Quiero un poema así, una declaración proferida detrás del telón en la obra de la vida, donde no hay reflectores ni aplausos ni afán de ser visto, donde el ser se funde con el sitio y uno deshace su personalidad para renunciar a los estrépitos y los deseos, donde el sufrimiento no es más real que un dicho olvidado, que algo que comimos ayer o el contar de una secuencia de cosas para no aburrirnos. Algo que envuelva todo eso, que iguale el amor al dolor, y a cuanto ahora ni sospecho.

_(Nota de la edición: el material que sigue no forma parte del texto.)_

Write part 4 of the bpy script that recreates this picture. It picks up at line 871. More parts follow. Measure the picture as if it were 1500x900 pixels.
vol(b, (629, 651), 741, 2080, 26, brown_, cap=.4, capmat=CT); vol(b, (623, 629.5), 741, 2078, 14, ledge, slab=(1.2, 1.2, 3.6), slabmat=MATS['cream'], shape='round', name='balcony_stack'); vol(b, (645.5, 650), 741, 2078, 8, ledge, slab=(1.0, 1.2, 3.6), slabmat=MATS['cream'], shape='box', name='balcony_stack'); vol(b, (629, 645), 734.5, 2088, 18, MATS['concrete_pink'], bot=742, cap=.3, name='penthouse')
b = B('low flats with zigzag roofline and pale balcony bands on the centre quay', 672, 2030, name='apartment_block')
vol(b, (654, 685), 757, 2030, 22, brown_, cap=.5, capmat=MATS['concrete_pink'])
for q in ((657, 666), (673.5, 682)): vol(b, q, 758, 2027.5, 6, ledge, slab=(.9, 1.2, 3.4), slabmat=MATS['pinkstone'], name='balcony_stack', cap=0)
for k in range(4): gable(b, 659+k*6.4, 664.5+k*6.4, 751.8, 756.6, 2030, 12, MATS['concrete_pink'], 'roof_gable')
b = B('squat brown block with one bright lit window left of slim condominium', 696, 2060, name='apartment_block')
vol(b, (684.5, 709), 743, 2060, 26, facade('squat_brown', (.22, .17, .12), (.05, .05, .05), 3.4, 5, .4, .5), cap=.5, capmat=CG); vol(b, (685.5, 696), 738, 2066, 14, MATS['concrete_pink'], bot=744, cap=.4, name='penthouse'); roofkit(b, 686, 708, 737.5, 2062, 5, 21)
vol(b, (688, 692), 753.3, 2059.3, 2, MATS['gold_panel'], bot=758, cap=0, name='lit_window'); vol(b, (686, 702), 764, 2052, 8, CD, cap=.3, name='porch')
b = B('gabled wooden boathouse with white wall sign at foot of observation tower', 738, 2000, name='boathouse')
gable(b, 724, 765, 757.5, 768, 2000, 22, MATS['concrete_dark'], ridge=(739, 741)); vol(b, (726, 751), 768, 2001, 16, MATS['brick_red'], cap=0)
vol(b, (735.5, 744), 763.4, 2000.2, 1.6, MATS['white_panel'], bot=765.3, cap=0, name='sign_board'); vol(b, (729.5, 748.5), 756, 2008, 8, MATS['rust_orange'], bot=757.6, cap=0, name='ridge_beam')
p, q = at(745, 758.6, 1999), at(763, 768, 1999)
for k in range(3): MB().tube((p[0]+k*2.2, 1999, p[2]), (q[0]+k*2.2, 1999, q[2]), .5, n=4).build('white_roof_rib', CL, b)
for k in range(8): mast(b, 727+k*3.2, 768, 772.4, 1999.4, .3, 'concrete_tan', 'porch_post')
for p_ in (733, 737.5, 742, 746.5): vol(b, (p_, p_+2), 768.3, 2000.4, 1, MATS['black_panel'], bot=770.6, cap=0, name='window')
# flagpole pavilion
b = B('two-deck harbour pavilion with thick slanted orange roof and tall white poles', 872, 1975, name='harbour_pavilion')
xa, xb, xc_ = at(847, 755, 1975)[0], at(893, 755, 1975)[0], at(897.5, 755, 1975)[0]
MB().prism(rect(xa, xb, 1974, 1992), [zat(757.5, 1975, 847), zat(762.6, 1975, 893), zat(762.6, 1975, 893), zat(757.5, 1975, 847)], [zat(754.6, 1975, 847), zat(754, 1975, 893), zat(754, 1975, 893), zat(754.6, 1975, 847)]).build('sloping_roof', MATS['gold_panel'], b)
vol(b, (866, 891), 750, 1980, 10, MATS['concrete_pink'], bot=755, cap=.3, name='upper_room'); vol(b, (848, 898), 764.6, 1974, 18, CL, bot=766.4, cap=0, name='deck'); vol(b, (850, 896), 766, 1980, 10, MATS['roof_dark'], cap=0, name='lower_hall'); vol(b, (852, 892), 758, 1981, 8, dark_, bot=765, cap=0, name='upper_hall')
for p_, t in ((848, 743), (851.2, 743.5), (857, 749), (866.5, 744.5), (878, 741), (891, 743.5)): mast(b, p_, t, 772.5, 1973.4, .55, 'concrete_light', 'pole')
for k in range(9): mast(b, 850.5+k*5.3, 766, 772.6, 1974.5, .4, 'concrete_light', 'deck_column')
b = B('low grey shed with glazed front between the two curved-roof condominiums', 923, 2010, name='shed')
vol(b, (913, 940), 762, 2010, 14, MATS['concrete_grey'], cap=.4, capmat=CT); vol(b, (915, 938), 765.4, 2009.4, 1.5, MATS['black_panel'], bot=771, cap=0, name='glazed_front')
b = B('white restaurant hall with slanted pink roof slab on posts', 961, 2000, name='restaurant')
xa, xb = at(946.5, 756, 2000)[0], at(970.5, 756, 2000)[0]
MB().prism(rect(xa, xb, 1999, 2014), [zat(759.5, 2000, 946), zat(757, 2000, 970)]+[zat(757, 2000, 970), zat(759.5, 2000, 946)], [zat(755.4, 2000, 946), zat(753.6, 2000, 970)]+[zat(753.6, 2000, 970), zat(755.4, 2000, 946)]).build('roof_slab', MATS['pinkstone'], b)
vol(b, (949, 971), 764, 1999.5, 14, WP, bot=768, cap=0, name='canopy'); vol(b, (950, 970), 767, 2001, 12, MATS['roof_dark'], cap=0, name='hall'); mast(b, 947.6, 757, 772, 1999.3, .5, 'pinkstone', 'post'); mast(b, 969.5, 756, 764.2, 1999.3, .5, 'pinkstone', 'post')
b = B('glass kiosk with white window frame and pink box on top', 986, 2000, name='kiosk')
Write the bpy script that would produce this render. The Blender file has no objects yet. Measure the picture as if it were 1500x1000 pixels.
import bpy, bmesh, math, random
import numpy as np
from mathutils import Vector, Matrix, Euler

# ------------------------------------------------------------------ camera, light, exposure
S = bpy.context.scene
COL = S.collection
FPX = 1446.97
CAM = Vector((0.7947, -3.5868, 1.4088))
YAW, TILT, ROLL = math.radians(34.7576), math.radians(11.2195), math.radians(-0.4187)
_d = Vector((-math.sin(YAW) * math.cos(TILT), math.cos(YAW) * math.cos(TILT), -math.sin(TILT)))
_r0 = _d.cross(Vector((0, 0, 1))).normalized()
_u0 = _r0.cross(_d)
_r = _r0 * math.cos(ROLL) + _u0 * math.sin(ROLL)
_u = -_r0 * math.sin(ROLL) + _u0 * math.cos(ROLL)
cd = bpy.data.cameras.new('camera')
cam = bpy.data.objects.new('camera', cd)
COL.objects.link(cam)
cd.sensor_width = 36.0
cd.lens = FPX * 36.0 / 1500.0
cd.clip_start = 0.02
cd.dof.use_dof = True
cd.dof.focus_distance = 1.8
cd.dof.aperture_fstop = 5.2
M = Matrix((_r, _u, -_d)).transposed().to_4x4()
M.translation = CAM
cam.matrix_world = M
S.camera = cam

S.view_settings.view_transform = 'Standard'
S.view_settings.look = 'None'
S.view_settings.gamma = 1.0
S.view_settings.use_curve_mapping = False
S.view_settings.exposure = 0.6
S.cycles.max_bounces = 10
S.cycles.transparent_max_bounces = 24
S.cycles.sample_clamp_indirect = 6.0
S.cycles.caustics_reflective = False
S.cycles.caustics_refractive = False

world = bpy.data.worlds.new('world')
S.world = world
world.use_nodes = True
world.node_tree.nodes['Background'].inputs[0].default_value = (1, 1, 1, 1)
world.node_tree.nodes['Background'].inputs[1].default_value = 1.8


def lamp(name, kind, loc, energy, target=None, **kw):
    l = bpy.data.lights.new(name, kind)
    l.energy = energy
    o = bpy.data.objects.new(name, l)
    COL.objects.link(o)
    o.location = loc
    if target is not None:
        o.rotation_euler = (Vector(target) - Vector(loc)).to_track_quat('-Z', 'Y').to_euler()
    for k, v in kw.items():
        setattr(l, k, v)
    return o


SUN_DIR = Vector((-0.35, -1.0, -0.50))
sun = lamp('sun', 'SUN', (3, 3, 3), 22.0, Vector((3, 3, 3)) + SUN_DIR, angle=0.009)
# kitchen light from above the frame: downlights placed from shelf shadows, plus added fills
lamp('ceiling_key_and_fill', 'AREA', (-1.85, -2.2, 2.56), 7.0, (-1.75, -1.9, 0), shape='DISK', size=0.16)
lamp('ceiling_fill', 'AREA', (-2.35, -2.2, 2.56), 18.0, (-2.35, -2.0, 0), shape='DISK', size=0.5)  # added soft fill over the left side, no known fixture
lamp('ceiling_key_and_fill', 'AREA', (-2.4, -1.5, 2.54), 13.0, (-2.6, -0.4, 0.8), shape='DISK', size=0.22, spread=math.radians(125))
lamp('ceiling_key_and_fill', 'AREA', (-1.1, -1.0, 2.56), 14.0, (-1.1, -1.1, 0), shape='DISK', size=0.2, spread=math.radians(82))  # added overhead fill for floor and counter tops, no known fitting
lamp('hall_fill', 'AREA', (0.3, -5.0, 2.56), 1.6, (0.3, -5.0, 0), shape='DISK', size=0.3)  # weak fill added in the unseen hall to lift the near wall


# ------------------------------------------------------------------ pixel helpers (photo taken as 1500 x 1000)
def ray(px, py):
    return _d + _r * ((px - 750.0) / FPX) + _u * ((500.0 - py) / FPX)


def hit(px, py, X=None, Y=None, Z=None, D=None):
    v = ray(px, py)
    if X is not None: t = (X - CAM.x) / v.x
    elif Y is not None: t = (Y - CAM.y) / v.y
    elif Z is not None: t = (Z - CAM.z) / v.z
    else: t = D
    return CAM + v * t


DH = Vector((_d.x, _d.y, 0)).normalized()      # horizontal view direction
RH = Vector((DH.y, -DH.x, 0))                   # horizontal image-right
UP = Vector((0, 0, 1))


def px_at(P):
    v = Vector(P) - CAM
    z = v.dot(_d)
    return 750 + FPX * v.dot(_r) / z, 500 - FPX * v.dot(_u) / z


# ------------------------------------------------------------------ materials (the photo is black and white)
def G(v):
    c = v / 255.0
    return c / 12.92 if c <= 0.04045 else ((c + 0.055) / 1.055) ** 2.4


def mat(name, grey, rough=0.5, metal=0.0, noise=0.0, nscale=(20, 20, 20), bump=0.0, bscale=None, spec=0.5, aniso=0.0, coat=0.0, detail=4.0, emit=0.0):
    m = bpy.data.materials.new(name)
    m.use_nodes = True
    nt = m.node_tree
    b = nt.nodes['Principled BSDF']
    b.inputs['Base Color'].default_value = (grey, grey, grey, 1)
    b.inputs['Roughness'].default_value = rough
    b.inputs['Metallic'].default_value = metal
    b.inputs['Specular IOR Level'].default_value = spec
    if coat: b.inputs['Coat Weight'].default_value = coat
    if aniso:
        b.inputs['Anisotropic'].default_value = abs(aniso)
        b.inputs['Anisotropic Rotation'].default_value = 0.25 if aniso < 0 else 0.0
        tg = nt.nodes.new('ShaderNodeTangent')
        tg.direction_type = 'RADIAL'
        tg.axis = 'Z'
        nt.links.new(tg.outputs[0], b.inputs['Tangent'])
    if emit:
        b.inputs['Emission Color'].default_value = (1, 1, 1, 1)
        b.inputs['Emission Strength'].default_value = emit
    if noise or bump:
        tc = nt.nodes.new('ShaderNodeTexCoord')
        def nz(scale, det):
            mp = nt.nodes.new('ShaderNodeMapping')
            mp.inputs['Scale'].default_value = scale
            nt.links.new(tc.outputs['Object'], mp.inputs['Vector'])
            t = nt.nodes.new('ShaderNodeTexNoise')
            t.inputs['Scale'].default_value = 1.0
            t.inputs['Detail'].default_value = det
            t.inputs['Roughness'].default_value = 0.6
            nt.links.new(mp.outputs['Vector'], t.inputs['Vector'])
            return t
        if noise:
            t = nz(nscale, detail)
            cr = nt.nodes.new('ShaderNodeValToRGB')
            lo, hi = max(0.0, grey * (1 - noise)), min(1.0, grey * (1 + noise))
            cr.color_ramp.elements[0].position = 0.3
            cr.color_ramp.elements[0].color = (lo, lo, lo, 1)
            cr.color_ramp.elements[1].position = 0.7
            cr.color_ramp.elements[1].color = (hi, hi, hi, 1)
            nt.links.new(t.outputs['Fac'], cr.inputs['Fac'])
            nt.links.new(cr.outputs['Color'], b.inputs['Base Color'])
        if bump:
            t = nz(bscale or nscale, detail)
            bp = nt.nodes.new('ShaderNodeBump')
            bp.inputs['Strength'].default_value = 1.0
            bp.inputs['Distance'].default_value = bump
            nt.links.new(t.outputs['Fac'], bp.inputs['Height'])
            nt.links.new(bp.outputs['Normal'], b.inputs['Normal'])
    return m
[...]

No puedo evitar, sin embargo, sentir que nada de estos deseos basta; que es más bien al contrario, y, como el amor, el poema llega cuando ya no lo esperas. El poema es por tanto esa espera imposible que se ejerce sin retribución, sin escribirlo siquiera, porque el poema es el estado de conquista de su propia tierra, una canción de olvido que, sin querer, perdura; un lugar para andar descalzos y donde lo ganado es también lo perdido.